Outra pesquisa do Google revelou como tem aumentado a presença dos youtubers na lista de personalidades consideradas influenciadores. Na lista final cinco eram youtubers: Whindersson Nunes ficou em 1º lugar e Júlio Cocielo ficou em 8º, atrás de nomes como Lázaro Ramos e Taís Araújo.
O apelo desses nomes junto às marcas, portanto, é enorme. Segundo uma fonte do setor, a menção “natural” que um youtuber faça de um produto num vídeo varia entre R$ 60 mil e R$ 350 mil, dependendo do número de seguidores e de interação. Mas o episódio de Cocielo parece anunciar um cuidado maior das empresas em se associar a esses personagens.

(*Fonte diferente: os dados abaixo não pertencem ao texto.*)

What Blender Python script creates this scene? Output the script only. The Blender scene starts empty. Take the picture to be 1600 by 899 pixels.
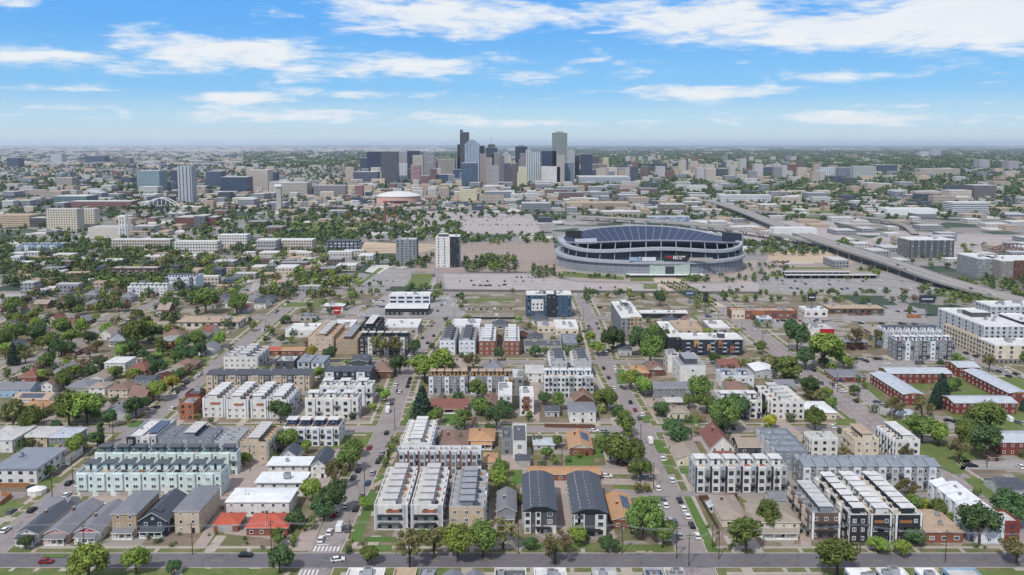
import bpy, math, random
import numpy as np
from mathutils import Vector, Matrix
random.seed(11); RNG = np.random.default_rng(5)
SC = bpy.context.scene; COL = SC.collection
# ------------------------------------------------------------ camera, world, sun, exposure
F, CH, PITCH, CY0 = 1300.0, 135.0, math.radians(6.0), 361.6
cam = bpy.data.cameras.new('camera'); co = bpy.data.objects.new('camera', cam); COL.objects.link(co)
co.location = (0, 0, CH); co.rotation_euler = (math.pi/2 - PITCH, 0, 0)
cam.sensor_width = 36; cam.lens = F/1600*36; cam.shift_y = -(449.5-CY0)/1600
cam.clip_start = 1; cam.clip_end = 300000; SC.camera = co
SC.view_settings.view_transform = 'Standard'; SC.view_settings.look = 'None'
SC.view_settings.gamma = 1; SC.view_settings.use_curve_mapping = False
SC.view_settings.exposure = 0.12
SUN_EL, SUN_AZ, SUN_E, SKY_E = 50, 208, 2.9, 0.12      # azimuth clockwise from +Y
sun = bpy.data.lights.new('sun', 'SUN'); so = bpy.data.objects.new('sun', sun); COL.objects.link(so)
sun.energy = SUN_E; sun.angle = math.radians(2.5); sun.color = (1, .96, .9)
so.rotation_euler = (math.radians(90-SUN_EL), 0, math.radians(180-SUN_AZ))
W = bpy.data.worlds.new('World'); SC.world = W; W.use_nodes = True

def P(px, py, z=0.0):
    x = (px-800)/F; yd = (py-CY0)/F
    t = (CH-z)/(math.sin(PITCH)+yd*math.cos(PITCH))
    return Vector((x*t, (math.cos(PITCH)-yd*math.sin(PITCH))*t, z))
def S(py): return (py-225)/135.0     # pixels per metre on the ground at that row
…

— Certamente haverá mais cautela. Quando um escândalo envolvendo a celebridade acontece, acaba refletindo na reputação da marca — diz Ana Erthal, da ESPM Rio, responsável pela pesquisa de Digital Brand Experience. — Mas esse modelo de influenciadores digitais e youtubers é recente e ainda válido. Hoje, as agências de publicidade ficam minerando os perfis, e acompanhando, para encontrar pessoas que possam representar a identidade de uma marca. E mesmo que a marca não esteja envolvida com o problema dos personagens, ela vem a público dar explicações, a exemplo das marcas ligadas ao Cocielo.

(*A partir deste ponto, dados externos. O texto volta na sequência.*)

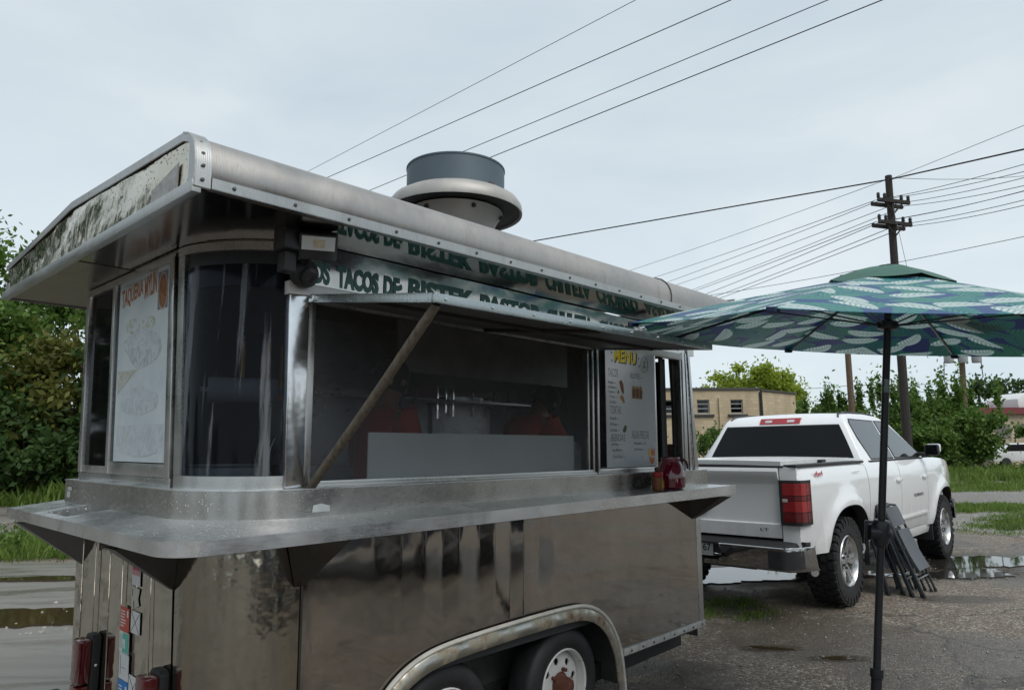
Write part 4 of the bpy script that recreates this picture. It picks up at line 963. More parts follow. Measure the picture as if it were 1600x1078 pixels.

'UMA DISCUSSÃO DE EDUCAÇÃO'
A ideia, portanto, de que a sociedade — mais do que o Estado, o YouTube ou as grandes marcas — assuma a frente desse debate é reforçada por Beth Carmona, consultora na área de produção e mídia infantil e diretora geral do Comkids (produtora de conteúdo para crianças e adolescentes):
— É muito difícil regular essa produção. O debate no setor tem sido muito em cima da media literacy, ou seja, a leitura crítica da mídia, o exercício com as crianças desse olhar crítico, inclusive ter isso como disciplina dentro das escolas. É uma discussão de educação, sobretudo.